Return exactly and only these lines: the first of the listing through the one containing "pod('zucchini', lab, 'zuke', [(x, y, 2.50), (x".

* Collected material:

###

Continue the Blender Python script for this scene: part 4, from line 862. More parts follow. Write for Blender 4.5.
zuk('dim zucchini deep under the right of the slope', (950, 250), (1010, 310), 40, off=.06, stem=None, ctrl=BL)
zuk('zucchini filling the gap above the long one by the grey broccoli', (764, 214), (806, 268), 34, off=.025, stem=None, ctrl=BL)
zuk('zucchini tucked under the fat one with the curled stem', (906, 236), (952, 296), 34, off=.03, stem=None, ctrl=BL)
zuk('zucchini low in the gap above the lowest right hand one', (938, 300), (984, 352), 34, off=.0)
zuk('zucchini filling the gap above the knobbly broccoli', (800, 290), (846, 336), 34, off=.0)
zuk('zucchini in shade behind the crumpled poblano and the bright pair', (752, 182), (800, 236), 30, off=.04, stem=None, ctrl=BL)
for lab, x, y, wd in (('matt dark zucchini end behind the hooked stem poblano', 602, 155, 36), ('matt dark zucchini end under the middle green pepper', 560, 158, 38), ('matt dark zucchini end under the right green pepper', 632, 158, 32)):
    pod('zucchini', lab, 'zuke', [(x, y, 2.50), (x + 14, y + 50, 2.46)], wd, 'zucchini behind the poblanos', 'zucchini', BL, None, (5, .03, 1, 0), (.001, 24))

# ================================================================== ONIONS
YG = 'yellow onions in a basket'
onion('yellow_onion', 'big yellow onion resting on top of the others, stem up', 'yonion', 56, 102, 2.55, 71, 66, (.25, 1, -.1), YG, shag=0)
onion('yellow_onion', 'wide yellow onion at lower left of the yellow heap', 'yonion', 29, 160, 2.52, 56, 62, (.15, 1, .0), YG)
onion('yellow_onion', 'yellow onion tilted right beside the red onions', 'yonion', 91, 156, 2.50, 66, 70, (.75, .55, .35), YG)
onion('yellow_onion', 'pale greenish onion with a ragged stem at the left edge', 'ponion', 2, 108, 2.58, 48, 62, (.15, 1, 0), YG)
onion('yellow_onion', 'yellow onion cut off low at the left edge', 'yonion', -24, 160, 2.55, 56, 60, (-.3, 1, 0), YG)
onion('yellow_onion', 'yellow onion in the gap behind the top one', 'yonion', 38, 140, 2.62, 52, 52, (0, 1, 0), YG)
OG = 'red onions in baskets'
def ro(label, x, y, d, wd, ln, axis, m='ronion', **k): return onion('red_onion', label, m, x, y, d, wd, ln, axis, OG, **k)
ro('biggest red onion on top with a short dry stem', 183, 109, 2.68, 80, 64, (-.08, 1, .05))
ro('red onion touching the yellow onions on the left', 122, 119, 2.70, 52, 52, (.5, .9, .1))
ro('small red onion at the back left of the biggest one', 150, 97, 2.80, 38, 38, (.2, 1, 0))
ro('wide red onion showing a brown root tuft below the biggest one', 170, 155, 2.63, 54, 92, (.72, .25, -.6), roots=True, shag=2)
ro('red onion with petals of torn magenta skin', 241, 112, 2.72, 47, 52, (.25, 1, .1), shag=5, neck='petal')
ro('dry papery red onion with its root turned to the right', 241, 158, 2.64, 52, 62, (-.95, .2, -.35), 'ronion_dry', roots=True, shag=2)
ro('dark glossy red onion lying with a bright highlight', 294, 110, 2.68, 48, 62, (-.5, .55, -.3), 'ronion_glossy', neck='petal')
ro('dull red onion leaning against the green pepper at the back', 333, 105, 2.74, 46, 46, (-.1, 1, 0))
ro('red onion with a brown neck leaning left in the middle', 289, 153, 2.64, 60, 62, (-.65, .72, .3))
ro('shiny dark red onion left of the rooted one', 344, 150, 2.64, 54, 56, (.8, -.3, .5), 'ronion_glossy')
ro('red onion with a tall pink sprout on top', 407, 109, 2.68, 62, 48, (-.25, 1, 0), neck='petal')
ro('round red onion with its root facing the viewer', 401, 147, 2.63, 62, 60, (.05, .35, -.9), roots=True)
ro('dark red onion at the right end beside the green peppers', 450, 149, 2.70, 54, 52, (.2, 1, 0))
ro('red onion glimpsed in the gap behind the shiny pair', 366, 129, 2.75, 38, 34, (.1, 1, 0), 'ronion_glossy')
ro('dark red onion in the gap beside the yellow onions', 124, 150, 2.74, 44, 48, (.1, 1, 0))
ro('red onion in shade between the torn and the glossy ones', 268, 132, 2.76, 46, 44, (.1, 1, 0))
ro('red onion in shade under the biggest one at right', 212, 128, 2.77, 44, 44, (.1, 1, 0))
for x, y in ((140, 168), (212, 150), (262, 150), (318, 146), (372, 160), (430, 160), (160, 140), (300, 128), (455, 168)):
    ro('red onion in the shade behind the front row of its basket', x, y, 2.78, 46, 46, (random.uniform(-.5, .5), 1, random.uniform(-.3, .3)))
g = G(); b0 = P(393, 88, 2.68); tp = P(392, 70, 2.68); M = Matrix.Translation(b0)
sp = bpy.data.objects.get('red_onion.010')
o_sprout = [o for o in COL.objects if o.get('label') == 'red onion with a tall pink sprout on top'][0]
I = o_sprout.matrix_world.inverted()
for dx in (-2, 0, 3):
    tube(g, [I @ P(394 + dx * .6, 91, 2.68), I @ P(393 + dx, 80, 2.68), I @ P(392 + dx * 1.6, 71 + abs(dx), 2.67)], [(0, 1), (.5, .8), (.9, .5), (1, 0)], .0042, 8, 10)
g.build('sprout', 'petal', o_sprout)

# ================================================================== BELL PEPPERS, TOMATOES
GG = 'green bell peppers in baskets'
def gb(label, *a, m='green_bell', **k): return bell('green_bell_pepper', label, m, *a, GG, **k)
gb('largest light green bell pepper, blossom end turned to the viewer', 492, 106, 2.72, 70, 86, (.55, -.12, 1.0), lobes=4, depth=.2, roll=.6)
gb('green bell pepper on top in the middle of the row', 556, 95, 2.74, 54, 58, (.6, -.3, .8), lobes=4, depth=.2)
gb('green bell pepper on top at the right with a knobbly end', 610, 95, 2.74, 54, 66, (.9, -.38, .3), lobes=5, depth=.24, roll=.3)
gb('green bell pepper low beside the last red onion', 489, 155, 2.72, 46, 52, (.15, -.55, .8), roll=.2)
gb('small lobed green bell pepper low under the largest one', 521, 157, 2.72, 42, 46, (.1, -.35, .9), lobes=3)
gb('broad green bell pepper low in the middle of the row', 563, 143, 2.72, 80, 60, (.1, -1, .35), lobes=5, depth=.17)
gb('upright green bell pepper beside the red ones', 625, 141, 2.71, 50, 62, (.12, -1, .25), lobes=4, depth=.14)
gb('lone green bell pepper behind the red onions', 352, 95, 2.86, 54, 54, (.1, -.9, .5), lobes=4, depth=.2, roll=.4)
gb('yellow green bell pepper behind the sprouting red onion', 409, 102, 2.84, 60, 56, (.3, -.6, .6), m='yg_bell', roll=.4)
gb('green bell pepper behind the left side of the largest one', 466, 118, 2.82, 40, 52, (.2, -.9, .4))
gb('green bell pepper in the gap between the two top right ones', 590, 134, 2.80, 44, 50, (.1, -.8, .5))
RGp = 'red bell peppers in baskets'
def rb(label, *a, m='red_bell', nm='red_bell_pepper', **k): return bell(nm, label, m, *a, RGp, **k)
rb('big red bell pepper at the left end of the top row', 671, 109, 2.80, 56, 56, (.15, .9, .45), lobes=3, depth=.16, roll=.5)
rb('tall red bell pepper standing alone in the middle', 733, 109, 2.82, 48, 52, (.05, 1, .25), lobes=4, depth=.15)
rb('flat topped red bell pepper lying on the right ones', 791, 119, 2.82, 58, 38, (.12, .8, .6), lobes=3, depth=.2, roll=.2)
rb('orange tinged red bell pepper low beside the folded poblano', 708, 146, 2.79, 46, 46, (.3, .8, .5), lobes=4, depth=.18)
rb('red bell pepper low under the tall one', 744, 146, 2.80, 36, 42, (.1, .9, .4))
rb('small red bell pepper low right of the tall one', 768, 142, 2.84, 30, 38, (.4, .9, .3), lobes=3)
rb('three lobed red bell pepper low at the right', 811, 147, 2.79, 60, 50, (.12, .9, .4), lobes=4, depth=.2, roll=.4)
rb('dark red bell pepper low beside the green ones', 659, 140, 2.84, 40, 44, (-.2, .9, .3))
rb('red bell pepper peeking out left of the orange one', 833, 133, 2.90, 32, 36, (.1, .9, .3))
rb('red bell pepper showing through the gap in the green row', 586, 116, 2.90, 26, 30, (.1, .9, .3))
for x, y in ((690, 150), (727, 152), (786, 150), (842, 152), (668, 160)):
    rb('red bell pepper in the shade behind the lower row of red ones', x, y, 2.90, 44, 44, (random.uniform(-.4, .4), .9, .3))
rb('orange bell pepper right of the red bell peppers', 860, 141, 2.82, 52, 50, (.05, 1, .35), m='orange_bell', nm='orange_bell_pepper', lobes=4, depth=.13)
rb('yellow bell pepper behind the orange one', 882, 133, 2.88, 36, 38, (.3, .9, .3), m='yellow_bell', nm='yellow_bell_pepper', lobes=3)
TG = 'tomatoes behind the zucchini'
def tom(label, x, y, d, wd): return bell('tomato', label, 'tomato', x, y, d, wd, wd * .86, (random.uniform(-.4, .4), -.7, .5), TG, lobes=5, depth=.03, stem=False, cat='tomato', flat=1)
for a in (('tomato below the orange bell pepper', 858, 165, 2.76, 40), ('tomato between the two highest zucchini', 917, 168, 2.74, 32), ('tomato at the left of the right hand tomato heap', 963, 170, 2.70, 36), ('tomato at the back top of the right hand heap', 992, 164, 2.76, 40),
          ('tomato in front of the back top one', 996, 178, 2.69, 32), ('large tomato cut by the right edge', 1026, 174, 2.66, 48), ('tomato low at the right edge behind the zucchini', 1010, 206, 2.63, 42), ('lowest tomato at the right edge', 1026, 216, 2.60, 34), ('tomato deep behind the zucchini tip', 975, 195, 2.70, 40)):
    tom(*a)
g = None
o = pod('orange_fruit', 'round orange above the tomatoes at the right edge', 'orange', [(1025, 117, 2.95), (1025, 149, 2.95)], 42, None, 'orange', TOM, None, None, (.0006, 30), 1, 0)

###

* In response:
Continue the Blender Python script for this scene: part 4, from line 862. More parts follow. Write for Blender 4.5.
zuk('dim zucchini deep under the right of the slope', (950, 250), (1010, 310), 40, off=.06, stem=None, ctrl=BL)
zuk('zucchini filling the gap above the long one by the grey broccoli', (764, 214), (806, 268), 34, off=.025, stem=None, ctrl=BL)
zuk('zucchini tucked under the fat one with the curled stem', (906, 236), (952, 296), 34, off=.03, stem=None, ctrl=BL)
zuk('zucchini low in the gap above the lowest right hand one', (938, 300), (984, 352), 34, off=.0)
zuk('zucchini filling the gap above the knobbly broccoli', (800, 290), (846, 336), 34, off=.0)
zuk('zucchini in shade behind the crumpled poblano and the bright pair', (752, 182), (800, 236), 30, off=.04, stem=None, ctrl=BL)
for lab, x, y, wd in (('matt dark zucchini end behind the hooked stem poblano', 602, 155, 36), ('matt dark zucchini end under the middle green pepper', 560, 158, 38), ('matt dark zucchini end under the right green pepper', 632, 158, 32)):
    pod('zucchini', lab, 'zuke', [(x, y, 2.50), (x + 14, y + 50, 2.46)], wd, 'zucchini behind the poblanos', 'zucchini', BL, None, (5, .03, 1, 0), (.001, 24))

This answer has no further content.